John 'Goldfinger' Palmer death: 'Killer used spyhole'
- Published
A notorious conman shot dead in his garden may have been watched by his killer through a fence spyhole before his death, police have said.
John "Goldfinger" Palmer, 65, once described as Britain's richest criminal, was shot dead in the garden of his Essex home on 24 June 2015.
Photographs of the hole in the fence around his home been released.
A reward to help catch the killer has been doubled to £100,000 by his family nearly three years after his death.
Palmer - whose nickname derives from his connection to the 1983 £25m Brink's-Mat gold bullion robbery - was jailed in 2001 for a £20m timeshare fraud.
Palmer was shot six times by a killer who entered the garden over the fence at his home in South Weald, near Brentwood.
Essex Police said the killing had "all the hallmarks" of a professional hit.
Detectives believe the hole in the garden fence suggests the killer may have been watching Palmer in the days before his death.

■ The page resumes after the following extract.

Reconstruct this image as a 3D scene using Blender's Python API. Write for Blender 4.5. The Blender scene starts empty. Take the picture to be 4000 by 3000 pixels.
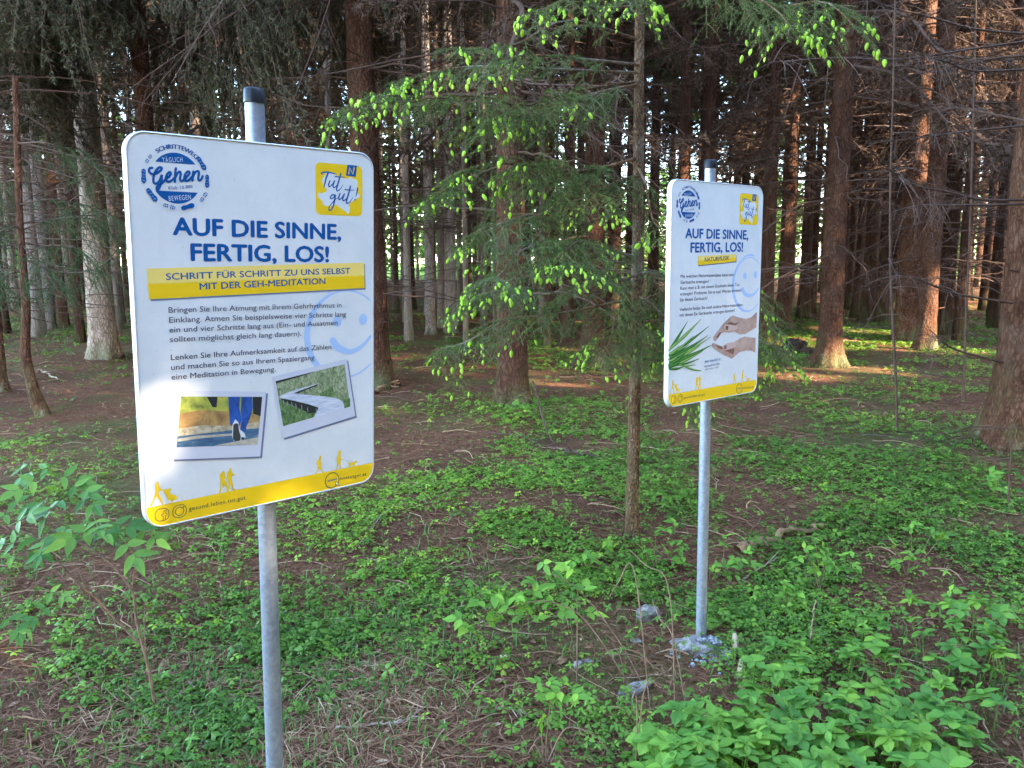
import bpy, math, os
import numpy as np
from mathutils import Matrix, Vector

S = bpy.context.scene
C = S.collection

# ------------------------------------------------------------------ camera
FPX, PITCH, ROLL, CAMZ = 3237.0, 0.1492, -0.0044, 1.62      # focal length in pixels of the 4000 px frame
_r = np.array([1.0, 0, 0]); _f = np.array([0, math.cos(PITCH), -math.sin(PITCH)]); _u = np.array([0, math.sin(PITCH), math.cos(PITCH)])
CR = math.cos(ROLL) * _r + math.sin(ROLL) * _u
CU = -math.sin(ROLL) * _r + math.cos(ROLL) * _u
CF = _f
CAM = np.array([0, 0, CAMZ])
cd = bpy.data.cameras.new("camera"); cam = bpy.data.objects.new("camera", cd); C.objects.link(cam)
cd.sensor_width = 36.0; cd.lens = FPX / 4000 * 36.0; cd.clip_start = 0.05; cd.clip_end = 2000
M = Matrix.Identity(4)
for i in range(3):
    M[i][0], M[i][1], M[i][2], M[i][3] = CR[i], CU[i], -CF[i], CAM[i]
cam.matrix_world = M
S.camera = cam

# ------------------------------------------------------------------ light
SUN_AZ, SUN_EL = math.radians(128), math.radians(24)         # azimuth clockwise from +Y (the view direction): right and behind
w = bpy.data.worlds.new("World"); S.world = w; w.use_nodes = True
nt = w.node_tree; nt.nodes.clear()
sky = nt.nodes.new("ShaderNodeTexSky"); sky.sky_type = 'NISHITA'; sky.sun_disc = False
sky.sun_elevation = SUN_EL; sky.sun_rotation = SUN_AZ; sky.air_density = 1.0; sky.dust_density = 0.5; sky.ozone_density = 1.6
bg = nt.nodes.new("ShaderNodeBackground"); bg.inputs[1].default_value = 0.15
wo = nt.nodes.new("ShaderNodeOutputWorld")
nt.links.new(sky.outputs[0], bg.inputs[0]); nt.links.new(bg.outputs[0], wo.inputs[0])
SUN_DIR = np.array([math.sin(SUN_AZ) * math.cos(SUN_EL), math.cos(SUN_AZ) * math.cos(SUN_EL), math.sin(SUN_EL)])
sl = bpy.data.lights.new("sun", 'SUN'); sl.energy = 2.1; sl.angle = math.radians(0.5); sl.color = (1.0, 0.84, 0.64)
so = bpy.data.objects.new("sun", sl); C.objects.link(so)
so.rotation_euler = Vector(SUN_DIR).to_track_quat('Z', 'Y').to_euler(); so.location = (20, -20, 20)
S.view_settings.view_transform = 'Standard'; S.view_settings.look = 'None'; S.view_settings.gamma = 1.0
S.view_settings.exposure = 4.3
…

His partner Christina Ketley said: "It haunts us every day to think that whoever was responsible was clearly watching John, stalking him like an animal before brutally and callously ending his life."
Detectives have recovered five of the six bullets used to kill him.

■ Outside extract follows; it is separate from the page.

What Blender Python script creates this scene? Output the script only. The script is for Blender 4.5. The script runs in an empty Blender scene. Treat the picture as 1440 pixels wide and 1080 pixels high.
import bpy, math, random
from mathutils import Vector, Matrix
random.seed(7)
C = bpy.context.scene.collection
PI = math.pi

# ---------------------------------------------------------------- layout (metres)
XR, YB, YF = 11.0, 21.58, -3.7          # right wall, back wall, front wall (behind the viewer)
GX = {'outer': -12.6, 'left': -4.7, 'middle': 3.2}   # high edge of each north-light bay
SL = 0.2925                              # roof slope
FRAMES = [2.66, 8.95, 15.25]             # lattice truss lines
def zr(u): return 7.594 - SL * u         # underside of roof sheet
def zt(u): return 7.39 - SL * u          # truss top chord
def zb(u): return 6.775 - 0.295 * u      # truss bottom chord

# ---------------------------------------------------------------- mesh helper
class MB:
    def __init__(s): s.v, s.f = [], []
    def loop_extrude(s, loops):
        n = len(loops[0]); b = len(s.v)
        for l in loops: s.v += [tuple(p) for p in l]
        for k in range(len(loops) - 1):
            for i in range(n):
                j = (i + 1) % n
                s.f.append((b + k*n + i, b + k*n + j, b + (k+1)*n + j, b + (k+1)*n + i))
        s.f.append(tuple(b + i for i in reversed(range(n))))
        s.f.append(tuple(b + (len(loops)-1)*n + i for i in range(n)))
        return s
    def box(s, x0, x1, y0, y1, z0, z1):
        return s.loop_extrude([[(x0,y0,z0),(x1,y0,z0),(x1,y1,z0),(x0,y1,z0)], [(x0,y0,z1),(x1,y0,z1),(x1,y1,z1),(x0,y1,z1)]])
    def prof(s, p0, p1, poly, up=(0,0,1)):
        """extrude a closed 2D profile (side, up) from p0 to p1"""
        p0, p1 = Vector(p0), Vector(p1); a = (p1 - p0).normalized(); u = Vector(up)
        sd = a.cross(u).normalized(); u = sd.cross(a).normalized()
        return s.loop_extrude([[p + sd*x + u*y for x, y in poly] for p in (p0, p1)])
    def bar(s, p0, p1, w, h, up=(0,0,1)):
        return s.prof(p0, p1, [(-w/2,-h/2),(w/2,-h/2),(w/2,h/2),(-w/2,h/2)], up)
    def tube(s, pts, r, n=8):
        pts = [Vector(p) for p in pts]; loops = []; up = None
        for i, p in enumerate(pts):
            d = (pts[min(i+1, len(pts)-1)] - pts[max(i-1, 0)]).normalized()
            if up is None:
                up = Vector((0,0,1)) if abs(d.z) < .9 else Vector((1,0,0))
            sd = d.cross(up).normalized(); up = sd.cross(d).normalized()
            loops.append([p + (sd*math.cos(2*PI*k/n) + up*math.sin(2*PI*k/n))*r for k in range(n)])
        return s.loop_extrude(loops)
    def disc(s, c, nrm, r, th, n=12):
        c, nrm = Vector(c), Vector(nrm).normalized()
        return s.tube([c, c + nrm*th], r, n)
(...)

Roger Critchell, director of operations at the charity Crimestoppers, said: "We understand that people are not always willing to go to the police so we would urge them to contact Crimestoppers with 100% anonymity."
Bullion from the Brink's-Mat robbery was melted down in a shed in the grounds of Palmer's country house at Lansdown, near Bath.

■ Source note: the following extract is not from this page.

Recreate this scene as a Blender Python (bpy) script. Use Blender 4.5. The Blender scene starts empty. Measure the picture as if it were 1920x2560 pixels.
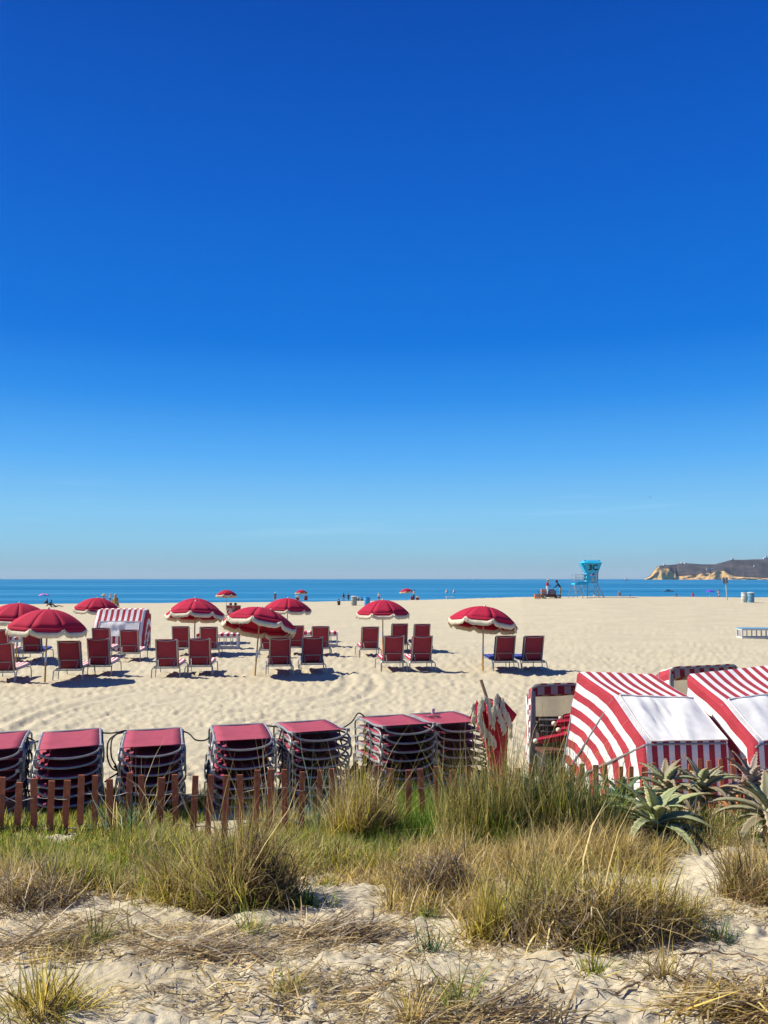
import bpy, bmesh, math, random
import numpy as np
from mathutils import Vector, Matrix, Euler
R = math.radians
PI = math.pi
rnd = random.Random(7)
rng = np.random.default_rng(11)
sc = bpy.context.scene
COL = sc.collection

# ------------------------------------------------------------------ camera geometry (photo pixels 1920 x 2560)
F = 2145.0
HZ = 1447.0
CAMZ = 2.52
PITCH = math.atan((HZ - 1280) / F)
def ray(px, py):
    x = (px - 960) / F; y = (1280 - py) / F
    c, s = math.cos(PITCH), math.sin(PITCH)
    return Vector((x, c - y * s, s + y * c))
def at(px, py, d):
    r = ray(px, py); k = d / r.y
    return Vector((r.x * k, d, CAMZ + r.z * k))

# ------------------------------------------------------------------ numpy noise
def hsh(ix, iy, s):
    v = np.sin(ix * 127.1 + iy * 311.7 + s * 74.7) * 43758.5453
    return v - np.floor(v)
def vnoise(x, y, s=0):
    ix = np.floor(x); iy = np.floor(y); fx = x - ix; fy = y - iy
    ux = fx * fx * (3 - 2 * fx); uy = fy * fy * (3 - 2 * fy)
    a = hsh(ix, iy, s); b = hsh(ix + 1, iy, s); c = hsh(ix, iy + 1, s); d = hsh(ix + 1, iy + 1, s)
    return (a * (1 - ux) + b * ux) * (1 - uy) + (c * (1 - ux) + d * ux) * uy - 0.5
def fbm(x, y, s=0, o=4):
    r = 0; a = 1.0
    for i in range(o):
        r = r + a * vnoise(x * 2 ** i + 3.7 * i, y * 2 ** i - 1.3 * i, s + i); a *= 0.5
    return r
def sstep(a, b, v):
    t = np.clip((v - a) / (b - a), 0, 1); return t * t * (3 - 2 * t)

# ------------------------------------------------------------------ terrain
AA = [-.6, -.45, -.12, 0, .16, .25, .44, .7]
YC = [140, 140, 140, 130, 95, 88, 88, 90]
HC = [-1.66, -1.62, -1.22, -.75, .53, .76, .66, .55]
SEA = -1.8
def tbase(x, y):
    x = np.asarray(x, float); y = np.asarray(y, float)
    a = np.clip(x / np.maximum(y, 5), -.6, .7)
    yc = np.interp(a, AA, YC); hc = np.interp(a, AA, HC)
    t = np.clip((y - 28) / (yc - 28), 0, 1)
    z = hc * (t ** 1.25)
    z = np.where(y > yc, np.maximum(hc - .04 * (y - yc), -6.0), z)
    sh = np.clip(x, -1, 5) * .12
    dz = np.interp(y - sh, [-12, 2, 3.2, 4.2, 5.6, 7.2, 8.3, 9.2, 9.8], [1.05, 1.0, .95, .84, .66, .42, .16, .03, 0])
    return z + dz
def tsoft(x, y):
    x = np.asarray(x, float); y = np.asarray(y, float)
    m = 1 - sstep(8.2, 9.8, y)
    z = tbase(x, y) + m * (.10 * fbm(x * .9 + 5, y * .9, 3, 3))
    far = sstep(9, 11, y)
    z = z + far * (.05 * fbm(x * .35, y * .22, 9, 2))
    return z
def gz(x, y):
    return float(tsoft(x, y))
def gp(px, py):
    """first point where the ray through a photo pixel meets the ground"""
    r = ray(px, py); lo = 2.0; d = 2.0
    while d < 400:
        p = r * (d / r.y)
        if CAMZ + p.z < gz(p.x, d): break
        lo = d; d *= 1.01
    for _ in range(30):
        m = (lo + d) / 2; p = r * (m / r.y)
        if CAMZ + p.z < gz(p.x, m): d = m
        else: lo = m
    p = r * (d / r.y)
    return Vector((p.x, d, gz(p.x, d)))
def stand(px, py_top, h, lo=30):
    """ground point where something h tall has its top on the ray through a photo pixel"""
    r = ray(px, py_top); d = 166.0
    while d > lo:
        p = r * (d / r.y)
        if gz(p.x, d) > -1.85 and abs(CAMZ + p.z - gz(p.x, d) - h) < .03: break
        d -= .25
    else:
        # nobody that tall fits on the dry sand there: they stand in the shallows
        d = 210.0
        while d > lo:
            p = r * (d / r.y)
            if abs(CAMZ + p.z - gz(p.x, d) - h) < .03: break
            d -= .25
    p = r * (d / r.y)
    return Vector((p.x, d, gz(p.x, d)))

# ------------------------------------------------------------------ materials
def _nodes(name):
    m = bpy.data.materials.new(name); m.use_nodes = True
    nt = m.node_tree; b = nt.nodes['Principled BSDF']
    return m, nt, b
def N(nt, t, **kw):
    n = nt.nodes.new(t)
    for k, v in kw.items(): setattr(n, k, v)
    return n
def noise(nt, scale, detail=4, rough=.6, coord='Object', vec=None, mapping=None):
    n = N(nt, 'ShaderNodeTexNoise'); n.inputs['Scale'].default_value = scale
    n.inputs['Detail'].default_value = detail; n.inputs['Roughness'].default_value = rough
    if vec is None:
        tc = N(nt, 'ShaderNodeTexCoord'); vec = tc.outputs[coord]
    if mapping:
        mp = N(nt, 'ShaderNodeMapping'); mp.inputs['Scale'].default_value = mapping
        nt.links.new(vec, mp.inputs[0]); vec = mp.outputs[0]
    nt.links.new(vec, n.inputs['Vector'])
    return n
def ramp(nt, src, stops, interp='LINEAR'):
    r = N(nt, 'ShaderNodeValToRGB'); r.color_ramp.interpolation = interp
    el = r.color_ramp.elements
    while len(el) > 1: el.remove(el[-1])
    for i, (p, c) in enumerate(stops):
        e = el[0] if i == 0 else el.new(p)
        e.position = p; e.color = (*c, 1) if len(c) == 3 else c
    nt.links.new(src, r.inputs[0]); return r
def bump(nt, b, src, strength, dist=.01, prev=None):
    u = N(nt, 'ShaderNodeBump'); u.inputs['Strength'].default_value = strength; u.inputs['Distance'].default_value = dist
    nt.links.new(src, u.inputs['Height'])
    if prev: nt.links.new(prev.outputs[0], u.inputs['Normal'])
    nt.links.new(u.outputs[0], b.inputs['Normal']); return u
def mat(name, c, rough=.6, var=.18, scale=14, metal=0, bmp=0, bscale=60, spec=.4):
    m, nt, b = _nodes(name)
    n = noise(nt, scale, 5)
    lo = tuple(x * (1 - var) for x in c); hi = tuple(min(1, x * (1 + var)) for x in c)
    r = ramp(nt, n.outputs[0], [(.3, lo), (.7, hi)])
    nt.links.new(r.outputs[0], b.inputs['Base Color'])
    b.inputs['Roughness'].default_value = rough; b.inputs['Metallic'].default_value = metal
    b.inputs['Specular IOR Level'].default_value = spec
    if bmp:
        n2 = noise(nt, bscale, 3); bump(nt, b, n2.outputs[0], bmp, .01)
    return m
def cloth(name, c, var=.12, trans=.15, bmp=.25, bscale=7):
    m, nt, b = _nodes(name)
    n = noise(nt, 5, 4)
    r = ramp(nt, n.outputs[0], [(.3, tuple(x * (1 - var) for x in c)), (.72, tuple(min(1, x * (1 + var)) for x in c))])
    nt.links.new(r.outputs[0], b.inputs['Base Color'])
    b.inputs['Roughness'].default_value = .85; b.inputs['Specular IOR Level'].default_value = .15
    n2 = noise(nt, bscale, 3); bump(nt, b, n2.outputs[0], bmp, .03)
    _translucent(nt, b, r.outputs[0], trans)
    return m
def _translucent(nt, b, colsock, k):
    t = N(nt, 'ShaderNodeBsdfTranslucent'); nt.links.new(colsock, t.inputs[0])
    mx = N(nt, 'ShaderNodeMixShader'); mx.inputs[0].default_value = k
    out = nt.nodes['Material Output']
    nt.links.new(b.outputs[0], mx.inputs[1]); nt.links.new(t.outputs[0], mx.inputs[2]); nt.links.new(mx.outputs[0], out.inputs[0])
def striped(name, ca, cb, duty=.5, trans=.12, bmp=.35):
    """two-colour woven stripes along the cloth's own u coordinate"""
    m, nt, b = _nodes(name)
    tc = N(nt, 'ShaderNodeTexCoord'); sep = N(nt, 'ShaderNodeSeparateXYZ'); nt.links.new(tc.outputs['UV'], sep.inputs[0])
    fr = N(nt, 'ShaderNodeMath', operation='FRACT'); nt.links.new(sep.outputs[0], fr.inputs[0])
    lt = N(nt, 'ShaderNodeMath', operation='LESS_THAN'); nt.links.new(fr.outputs[0], lt.inputs[0]); lt.inputs[1].default_value = duty
    n = noise(nt, 3.5, 4)
    ra = ramp(nt, n.outputs[0], [(.3, tuple(x * .86 for x in ca)), (.7, tuple(min(1, x * 1.1) for x in ca))])
    rb = ramp(nt, n.outputs[0], [(.3, tuple(x * .92 for x in cb)), (.7, tuple(min(.9, x * 1.05) for x in cb))])
    mx = N(nt, 'ShaderNodeMix', data_type='RGBA')
    nt.links.new(lt.outputs[0], mx.inputs[0]); nt.links.new(rb.outputs[0], mx.inputs[6]); nt.links.new(ra.outputs[0], mx.inputs[7])
    nt.links.new(mx.outputs[2], b.inputs['Base Color'])
    b.inputs['Roughness'].default_value = .85; b.inputs['Specular IOR Level'].default_value = .15
    n2 = noise(nt, 5, 3); bump(nt, b, n2.outputs[0], bmp, .05)
    _translucent(nt, b, mx.outputs[2], trans)
    return m
def leafmat(name, trans=.3, rough=.55):
    m, nt, b = _nodes(name)
    a = N(nt, 'ShaderNodeAttribute'); a.attribute_name = 'tint'
    nt.links.new(a.outputs['Color'], b.inputs['Base Color'])
    b.inputs['Roughness'].default_value = rough; b.inputs['Specular IOR Level'].default_value = .3
    _translucent(nt, b, a.outputs['Color'], trans)
    return m

RED = (.44, .016, .036)
M = {}
M['canopy'] = cloth('red_canopy_cloth', (.36, .014, .042), var=.06, trans=.05, bmp=.06, bscale=4)
M['fringe'] = cloth('cream_fringe', (.70, .62, .46), trans=.2, bmp=.5, bscale=30)
M['sling'] = cloth('red_sling_mesh', (.36, .05, .07), trans=.25, bmp=.15, bscale=20)
M['slingtop'] = cloth('sunbleached_red_sling', (.30, .055, .082), trans=.0, bmp=.2, bscale=8)
M['alu'] = mat('brushed_aluminium_tube', (.30, .30, .30), .4, .15, metal=.6)
M['alud'] = mat('weathered_grey_tube', (.25, .25, .255), .5, .2, metal=.2)
M['wood'] = mat('varnished_pole', (.5, .27, .06), .45)
M['polew'] = mat('pale_wooden_pole', (.33, .22, .12), .5)
M['sleeve'] = mat('silver_pole_sleeve', (.4, .45, .55), .35, metal=.4)
M['white'] = mat('white_paint', (.60, .59, .56), .5, .08)
M['black'] = mat('black_rubber', (.012, .012, .013), .6)
M['dark'] = mat('dark_charcoal', (.03, .03, .035), .6)
M['navy'] = cloth('navy_cloth', (.012, .016, .04), trans=0)
M['stripe'] = striped('red_white_canvas', (.40, .045, .06), (.78, .76, .73), .5)
M['cushion'] = striped('striped_cushion_cloth', (.45, .03, .05), (.72, .68, .64), .5, trans=0)
M['shadeblue'] = striped('shade_blue_pad_cloth', (.02, .03, .18), (.10, .11, .34), .6, trans=0)  # pad stripes as they look in shade, the shade put into the blue
M['beige'] = cloth('beige_canvas', (.50, .43, .31), trans=.6, bmp=.3, bscale=5)
M['picket'] = mat('red_brown_picket_paint', (.40, .115, .05), .75, .35, 25, bmp=.5, bscale=90)
M['wire'] = mat('galvanised_wire', (.2, .18, .15), .6, metal=.2)
M['ball'] = mat('cream_ball', (.7, .6, .42), .5)
M['towerblue'] = mat('sky_blue_paint', (.018, .40, .64), .5, .07, 3)
M['towerdeep'] = mat('deeper_blue_paint', (.012, .25, .50), .5, .07, 3)
M['glassdark'] = mat('dark_window_glass', (.02, .08, .12), .1)
M['steel'] = mat('grey_steel_leg', (.32, .33, .33), .45, metal=.5)
M['crate'] = mat('orange_wooden_crate', (.46, .16, .03), .8, .3, 20)
M['crater'] = mat('reddish_wooden_crate', (.19, .045, .018), .8, .3, 20)
M['cart'] = mat('dark_brown_cart_deck', (.10, .035, .025), .7)
M['letter'] = mat('black_lettering', (.012, .012, .014), .6)
M['emblem'] = mat('royal_blue_emblem', (.01, .04, .30), .5)
M['notice'] = mat('beige_notice', (.45, .40, .28), .7)
M['greybin'] = mat('grey_green_barrel', (.27, .29, .25), .55, .12, 4)
M['palebin'] = mat('pale_grey_barrel', (.42, .43, .40), .55, .12, 4)
M['bluebin'] = mat('bright_blue_barrel', (.03, .27, .56), .45, .1, 4)
M['bluegreybin'] = mat('faded_blue_barrel', (.10, .26, .38), .5, .1, 4)
M['sign'] = mat('grey_sign_back', (.20, .21, .22), .5)
M['leaf'] = leafmat('grass_blade', .48)
M['aloe'] = leafmat('aloe_leaf', .22, .5)
M['stem'] = mat('dry_plant_stem', (.17, .11, .06), .9, .4, 30)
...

However, he denied knowing the gold was stolen and was acquitted in 1987.
The former scrap metal dealer from Olton, near Birmingham, started his criminal career young - selling paraffin off the back of a lorry after leaving school at 15, unable to read or write.
His criminal activities netted him an estimated fortune of £300m, but justice eventually caught up with him when he was jailed in 2001 for a massive timeshare fraud in Tenerife.
At the time of his death he was due to stand trial in Spain on charges of fraud, firearm possession and money laundering.
It was later revealed he had been under police surveillance since 2007.
Then, in September 2016, the BBC discovered an operation codenamed Alpine had been gathering intelligence on him from RAF Spadeadam in Cumbria since 1999.